Nach Krause und Schoetensack wurde beim Abräumen der Gräber zwischen Liesten und Jeggeleben 1869 ein Beil aus geschliffenem grauen Feuerstein gefunden. Es hatte eine Länge von 15,7 cm, eine Breite von 6,6 cm und eine Dicke von 1,9 cm. Der Fund kam als Leihgabe des Finders in das Altmärkische Museum nach Stendal.

Die Gräber in regionalen Sagen

Nach Danneil rankte sich um den markanten Findling von Grab 1 die Sage, dass er von der Kette eines versunkenen Brautwagens umschlungen sei, während der Stein selbst die Braut wäre.

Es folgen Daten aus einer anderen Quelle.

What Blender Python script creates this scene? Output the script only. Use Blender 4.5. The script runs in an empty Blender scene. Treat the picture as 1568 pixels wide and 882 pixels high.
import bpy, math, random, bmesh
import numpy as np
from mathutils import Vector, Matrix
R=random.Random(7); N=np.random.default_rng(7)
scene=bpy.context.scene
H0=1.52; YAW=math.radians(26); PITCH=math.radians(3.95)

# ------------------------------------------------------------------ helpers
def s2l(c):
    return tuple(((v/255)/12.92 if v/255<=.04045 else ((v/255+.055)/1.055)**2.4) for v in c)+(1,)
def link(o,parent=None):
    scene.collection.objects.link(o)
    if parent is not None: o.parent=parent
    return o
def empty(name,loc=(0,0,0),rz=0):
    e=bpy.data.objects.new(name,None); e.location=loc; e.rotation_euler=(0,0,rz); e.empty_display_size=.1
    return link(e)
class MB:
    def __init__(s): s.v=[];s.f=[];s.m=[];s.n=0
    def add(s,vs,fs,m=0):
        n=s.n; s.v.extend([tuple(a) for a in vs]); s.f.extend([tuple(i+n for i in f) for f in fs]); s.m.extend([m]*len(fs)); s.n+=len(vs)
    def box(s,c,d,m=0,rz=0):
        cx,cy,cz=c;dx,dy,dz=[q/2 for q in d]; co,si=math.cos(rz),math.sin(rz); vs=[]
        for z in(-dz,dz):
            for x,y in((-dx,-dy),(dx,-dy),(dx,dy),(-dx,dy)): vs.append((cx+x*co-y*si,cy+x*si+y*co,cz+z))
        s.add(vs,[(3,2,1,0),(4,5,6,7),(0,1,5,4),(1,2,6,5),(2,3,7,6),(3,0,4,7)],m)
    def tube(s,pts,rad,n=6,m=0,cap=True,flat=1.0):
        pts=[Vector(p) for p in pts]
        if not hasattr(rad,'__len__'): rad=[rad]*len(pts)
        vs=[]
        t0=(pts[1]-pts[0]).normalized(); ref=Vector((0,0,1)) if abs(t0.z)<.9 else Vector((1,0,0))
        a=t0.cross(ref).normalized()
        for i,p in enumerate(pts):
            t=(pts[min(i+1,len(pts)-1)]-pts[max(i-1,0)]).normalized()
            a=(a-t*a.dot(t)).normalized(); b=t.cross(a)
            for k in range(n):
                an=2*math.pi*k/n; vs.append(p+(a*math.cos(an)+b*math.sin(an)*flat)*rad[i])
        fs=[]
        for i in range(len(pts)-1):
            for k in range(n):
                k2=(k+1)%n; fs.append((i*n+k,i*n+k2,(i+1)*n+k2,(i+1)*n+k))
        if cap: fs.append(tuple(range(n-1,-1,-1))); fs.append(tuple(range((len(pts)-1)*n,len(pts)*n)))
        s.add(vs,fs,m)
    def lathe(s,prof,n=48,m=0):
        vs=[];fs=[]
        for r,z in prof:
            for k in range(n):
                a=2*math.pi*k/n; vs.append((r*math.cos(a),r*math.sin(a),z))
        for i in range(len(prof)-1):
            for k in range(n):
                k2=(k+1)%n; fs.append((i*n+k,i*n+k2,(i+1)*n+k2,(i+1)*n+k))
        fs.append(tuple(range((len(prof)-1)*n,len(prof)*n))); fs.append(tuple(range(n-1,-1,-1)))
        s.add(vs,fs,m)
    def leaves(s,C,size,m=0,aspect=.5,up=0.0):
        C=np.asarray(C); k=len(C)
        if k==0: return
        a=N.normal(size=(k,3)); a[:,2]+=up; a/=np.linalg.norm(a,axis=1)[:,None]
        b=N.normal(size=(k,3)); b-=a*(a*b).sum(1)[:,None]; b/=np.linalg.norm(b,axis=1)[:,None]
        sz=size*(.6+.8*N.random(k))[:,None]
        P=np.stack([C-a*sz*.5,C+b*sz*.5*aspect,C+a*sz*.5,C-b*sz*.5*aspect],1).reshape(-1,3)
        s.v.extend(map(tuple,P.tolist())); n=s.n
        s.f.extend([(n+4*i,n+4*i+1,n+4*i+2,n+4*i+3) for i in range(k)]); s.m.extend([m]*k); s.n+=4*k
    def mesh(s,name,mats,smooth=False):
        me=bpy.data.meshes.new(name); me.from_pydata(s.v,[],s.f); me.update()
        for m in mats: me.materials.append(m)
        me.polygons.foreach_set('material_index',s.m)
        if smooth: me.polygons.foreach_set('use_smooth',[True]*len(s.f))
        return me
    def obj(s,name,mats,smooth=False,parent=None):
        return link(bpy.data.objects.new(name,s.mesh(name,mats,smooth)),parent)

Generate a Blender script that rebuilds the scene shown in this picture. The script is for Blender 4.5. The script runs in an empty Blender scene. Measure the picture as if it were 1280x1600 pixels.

Das Grab stellt somit ein Beispiel für die Sage der versteinerten Hochzeitsgesellschaft dar, die häufiger mit Großsteingräbern in Verbindung gebracht wird, etwa bei der Glaner Braut, der Visbeker Braut und dem Visbeker Bräutigam.

Literatur

  • Hans-Jürgen Beier: Die megalithischen, submegalithischen und pseudomegalithischen Bauten sowie die Menhire zwischen Ostsee und Thüringer Wald (= Beiträge zur Ur- und Frühgeschichte Mitteleuropas. Band 1). Wilkau-Haßlau 1991, S. 57.
  • Johann Friedrich Danneil: Specielle Nachweisung der Hünengräber in der Altmark. In: Sechster Jahresbericht des Altmärkischen Vereins für vaterländische Geschichte und Industrie. 1843, Nr. 134–139 (PDF; 5,5 MB).
  • Eduard Krause, Otto Schoetensack: Die megalithischen Gräber (Steinkammergräber) Deutschlands. I. Altmark. In: Zeitschrift für Ethnologie. Band 25, 1893, S. Nr. 181–186 (PDF; 39,0 MB).